Ma is a 2024 Performance Today Young Artist in Residence with host Fred Childs and she has performed as a soloist with several orchestras, including the Island Symphony Orchestra, North Shore Symphony Orchestra, New York Concerti Sinfonietta, Manhattan School of Music’s Symphony Orchestra, Ensemble 212, Accademia D’Archi Arrigoni (Italy), Indiana University’s Informatics Philharmonic, Bravura Philharmonic Orchestra, and New York Chamber Players Orchestra.

She transferred from The Juilliard School to Oberlin Conservatory, earning a B.M. in Violin Performance. At Oberlin, she became a founding member of the Poiesis Quartet.

“We actually didn’t even know each other before we decided to play together,” Ma said.

The quartet ended up being a turning point in Ma’s development as a musician.

“When the four of us started playing together, it was just like magic. It was like our brains were synched up without having to talk and the rehearsal process and the performing process, the more we did it, the more it really felt cathartic to be onstage with colleagues. It made me grow more into the violin, not just as a violinist, but as a human being and an artist,” Ma said.

The Poiesis Quartet is the Grand Prize, Gold Medal, and Lift Every Voice winners of the 2023 Fischoff National Chamber Music Competition, Gold Medal and BIPOC prize winners at the 2023 St Paul String Quartet Competition’s Senior Division, and finalists in the 2024 Concert Artists Guild competition. 

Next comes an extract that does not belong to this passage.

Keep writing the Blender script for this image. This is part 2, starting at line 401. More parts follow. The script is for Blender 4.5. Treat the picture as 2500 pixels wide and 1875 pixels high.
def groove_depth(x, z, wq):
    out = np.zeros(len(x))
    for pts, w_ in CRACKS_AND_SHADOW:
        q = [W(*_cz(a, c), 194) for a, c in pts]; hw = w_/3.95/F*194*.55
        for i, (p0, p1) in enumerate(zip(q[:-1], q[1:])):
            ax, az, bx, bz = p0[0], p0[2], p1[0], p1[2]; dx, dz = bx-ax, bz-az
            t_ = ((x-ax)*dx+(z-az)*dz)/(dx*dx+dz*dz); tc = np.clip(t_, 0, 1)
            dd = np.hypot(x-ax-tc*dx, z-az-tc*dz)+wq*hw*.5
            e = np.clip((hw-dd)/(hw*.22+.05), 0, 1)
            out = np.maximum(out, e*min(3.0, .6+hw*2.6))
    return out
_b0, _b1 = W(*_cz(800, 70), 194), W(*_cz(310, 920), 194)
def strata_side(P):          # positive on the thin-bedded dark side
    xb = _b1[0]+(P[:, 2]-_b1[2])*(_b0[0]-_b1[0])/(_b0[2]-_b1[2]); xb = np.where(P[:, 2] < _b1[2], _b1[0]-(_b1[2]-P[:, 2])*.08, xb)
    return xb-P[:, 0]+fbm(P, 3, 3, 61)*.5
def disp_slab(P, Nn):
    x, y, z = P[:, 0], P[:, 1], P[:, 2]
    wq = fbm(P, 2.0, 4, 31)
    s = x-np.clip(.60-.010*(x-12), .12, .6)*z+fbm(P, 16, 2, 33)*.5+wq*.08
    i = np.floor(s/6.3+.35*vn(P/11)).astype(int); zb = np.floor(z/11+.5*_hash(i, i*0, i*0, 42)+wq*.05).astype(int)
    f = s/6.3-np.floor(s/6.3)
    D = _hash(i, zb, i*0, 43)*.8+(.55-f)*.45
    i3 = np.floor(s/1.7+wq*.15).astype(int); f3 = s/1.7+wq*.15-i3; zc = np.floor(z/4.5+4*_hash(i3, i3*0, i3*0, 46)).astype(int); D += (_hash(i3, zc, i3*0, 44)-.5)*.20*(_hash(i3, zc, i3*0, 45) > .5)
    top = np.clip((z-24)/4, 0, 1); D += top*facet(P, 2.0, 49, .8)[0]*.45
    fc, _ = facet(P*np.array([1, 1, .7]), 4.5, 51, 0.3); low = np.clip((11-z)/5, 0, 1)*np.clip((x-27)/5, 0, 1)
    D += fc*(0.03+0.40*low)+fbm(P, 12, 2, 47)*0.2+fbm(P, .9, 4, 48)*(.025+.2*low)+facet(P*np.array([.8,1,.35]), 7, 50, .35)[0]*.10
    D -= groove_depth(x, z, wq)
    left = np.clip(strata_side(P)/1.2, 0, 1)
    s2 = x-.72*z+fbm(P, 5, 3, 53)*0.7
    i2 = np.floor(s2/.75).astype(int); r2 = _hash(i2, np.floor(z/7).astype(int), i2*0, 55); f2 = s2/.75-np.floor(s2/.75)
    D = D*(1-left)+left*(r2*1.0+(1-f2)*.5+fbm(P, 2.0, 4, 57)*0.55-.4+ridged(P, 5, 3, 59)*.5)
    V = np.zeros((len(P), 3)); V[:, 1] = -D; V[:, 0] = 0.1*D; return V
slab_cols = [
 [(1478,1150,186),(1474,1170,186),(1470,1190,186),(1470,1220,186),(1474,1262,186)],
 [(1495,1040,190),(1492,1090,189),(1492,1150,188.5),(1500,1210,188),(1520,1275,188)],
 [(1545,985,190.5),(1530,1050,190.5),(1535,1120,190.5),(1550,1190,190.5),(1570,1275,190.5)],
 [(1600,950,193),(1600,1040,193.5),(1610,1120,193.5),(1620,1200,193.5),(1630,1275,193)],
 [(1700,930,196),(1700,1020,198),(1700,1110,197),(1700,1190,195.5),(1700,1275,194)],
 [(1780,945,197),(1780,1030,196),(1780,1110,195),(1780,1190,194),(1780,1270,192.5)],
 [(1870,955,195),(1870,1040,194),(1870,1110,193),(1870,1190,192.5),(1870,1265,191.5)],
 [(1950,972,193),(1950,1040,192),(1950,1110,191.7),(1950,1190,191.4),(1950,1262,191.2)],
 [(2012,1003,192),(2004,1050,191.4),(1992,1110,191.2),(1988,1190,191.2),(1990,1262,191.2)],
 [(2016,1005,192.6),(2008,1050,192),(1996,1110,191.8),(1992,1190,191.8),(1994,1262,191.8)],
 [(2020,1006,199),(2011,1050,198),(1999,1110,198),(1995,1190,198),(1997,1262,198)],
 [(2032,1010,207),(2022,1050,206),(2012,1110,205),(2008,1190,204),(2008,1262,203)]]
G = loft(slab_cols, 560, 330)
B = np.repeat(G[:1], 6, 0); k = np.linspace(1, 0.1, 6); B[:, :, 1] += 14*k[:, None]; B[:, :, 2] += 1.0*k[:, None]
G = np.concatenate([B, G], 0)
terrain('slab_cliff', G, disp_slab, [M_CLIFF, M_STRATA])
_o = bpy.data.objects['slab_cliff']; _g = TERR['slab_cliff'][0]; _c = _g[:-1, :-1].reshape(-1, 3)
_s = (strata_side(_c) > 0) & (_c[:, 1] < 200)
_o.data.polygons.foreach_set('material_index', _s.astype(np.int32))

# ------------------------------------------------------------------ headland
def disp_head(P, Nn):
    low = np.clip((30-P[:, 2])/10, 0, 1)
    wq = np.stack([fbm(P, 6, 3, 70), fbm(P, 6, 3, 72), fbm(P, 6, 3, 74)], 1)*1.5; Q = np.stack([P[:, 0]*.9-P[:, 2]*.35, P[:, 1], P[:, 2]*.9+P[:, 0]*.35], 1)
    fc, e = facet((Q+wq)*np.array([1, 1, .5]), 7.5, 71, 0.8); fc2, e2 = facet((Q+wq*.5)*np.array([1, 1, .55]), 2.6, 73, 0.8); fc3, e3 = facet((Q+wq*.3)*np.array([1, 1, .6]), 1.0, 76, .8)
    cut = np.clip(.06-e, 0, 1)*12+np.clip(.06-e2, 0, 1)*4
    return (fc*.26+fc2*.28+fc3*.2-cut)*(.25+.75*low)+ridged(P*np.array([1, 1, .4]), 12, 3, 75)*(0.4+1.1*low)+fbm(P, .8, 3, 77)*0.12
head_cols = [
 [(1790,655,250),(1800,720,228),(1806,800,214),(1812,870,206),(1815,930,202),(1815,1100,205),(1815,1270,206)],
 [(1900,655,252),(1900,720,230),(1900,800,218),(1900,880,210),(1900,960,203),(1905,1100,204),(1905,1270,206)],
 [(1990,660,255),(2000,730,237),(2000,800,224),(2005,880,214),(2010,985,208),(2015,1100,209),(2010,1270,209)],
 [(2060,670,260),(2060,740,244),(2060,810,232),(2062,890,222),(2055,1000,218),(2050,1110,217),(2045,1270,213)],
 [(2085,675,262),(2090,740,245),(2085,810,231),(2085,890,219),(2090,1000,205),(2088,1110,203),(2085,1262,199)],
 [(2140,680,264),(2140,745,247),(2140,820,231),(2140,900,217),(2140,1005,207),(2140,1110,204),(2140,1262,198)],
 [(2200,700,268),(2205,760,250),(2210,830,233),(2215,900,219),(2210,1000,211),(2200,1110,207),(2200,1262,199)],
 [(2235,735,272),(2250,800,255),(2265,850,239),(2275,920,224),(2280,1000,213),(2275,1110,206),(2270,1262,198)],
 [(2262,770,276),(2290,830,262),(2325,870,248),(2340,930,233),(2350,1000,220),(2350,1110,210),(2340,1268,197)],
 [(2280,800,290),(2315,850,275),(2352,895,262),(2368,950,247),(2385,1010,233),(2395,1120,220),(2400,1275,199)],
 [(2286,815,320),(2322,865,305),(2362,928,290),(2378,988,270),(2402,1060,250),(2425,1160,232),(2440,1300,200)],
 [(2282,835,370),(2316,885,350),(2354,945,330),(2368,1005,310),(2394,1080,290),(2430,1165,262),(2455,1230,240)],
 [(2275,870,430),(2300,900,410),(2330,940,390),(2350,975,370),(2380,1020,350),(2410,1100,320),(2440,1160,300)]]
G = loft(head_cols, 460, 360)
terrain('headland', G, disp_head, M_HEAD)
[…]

In addition to being in residence at the University of Cincinnati’s Graduate Quartet Program, the quartet has been featured on recordings of new music by composers Rick Stout and Clint Needham, singer Nancy Maultsby, and multiple Grammy-winning producer Elaine Martone, as well as with producer Stefan Hersch at Guarneri Hall on Coleridge-Taylor Perkinson’s “Calvary” Quartet. More projects and competitions are in the works for 2025.

“It’s a big quartet year, for sure,” Ma said.

Sarah Ying Ma is a founding member of the Poeisis Quartet.

Ma is the second prize winner of the 2023 Dallas International Violin Competition. She performed with the Dallas Chamber Symphony during the final round of the competition and savored the musical conversation she has onstage with the orchestra.

“The connection that the soloist has with the conductor, I’ve always found that compelling. Having  to use all of your body language and subtle eye contact skills to forge that kind of intimate connection with some body without using a single word, without verbalizing anything, and still be able to land every single note together with sometimes 100 people around you, depending on the size of the orchestra,” Ma said.

Ma will perform Ralph Vaughan Williams’ The Lark Ascending, a piece inspired by George Meredith’s poem. The violin solo part represents the song and flight of a skylark. Vaughan Williams wrote the piece for violin and piano before the outbreak of World War I. After the war, Vaughan Williams reworked the piece for solo violin and orchestra. Since orchestral version’s first performance in 1921, it has become one of Great Britain’s favorite classical pieces.

“The harmonies feel more traditional. It’s more easily drawn to the human ear, the human aesthetic. And also because of the way it’s written in that folky sound world, it has an aspect of peace and gratitude in the music,” Ma said. “It just holds you in this magical space the entire time it goes on. The whole time you’re waiting for the next note.”

In addition to The Lark Ascending, the program includes Respighi’s Trittico botticelliano and Beethoven’s Fourth Symphony. Richard McKay, Dallas Chamber Symphony’s Artistic and Music Director, will conduct.

As beautiful as it is, the piece is a challenge.

“I love playing it, but it’s so hard!” Ma said. “Because it’s all built in fifths, the intonation is wicked hard.”

The piece is also difficult to memorize, but Ma believes the hard work will pay off.

“I’ve actually cried a lot over it,” Ma said. “But it’s really magical with the orchestra.”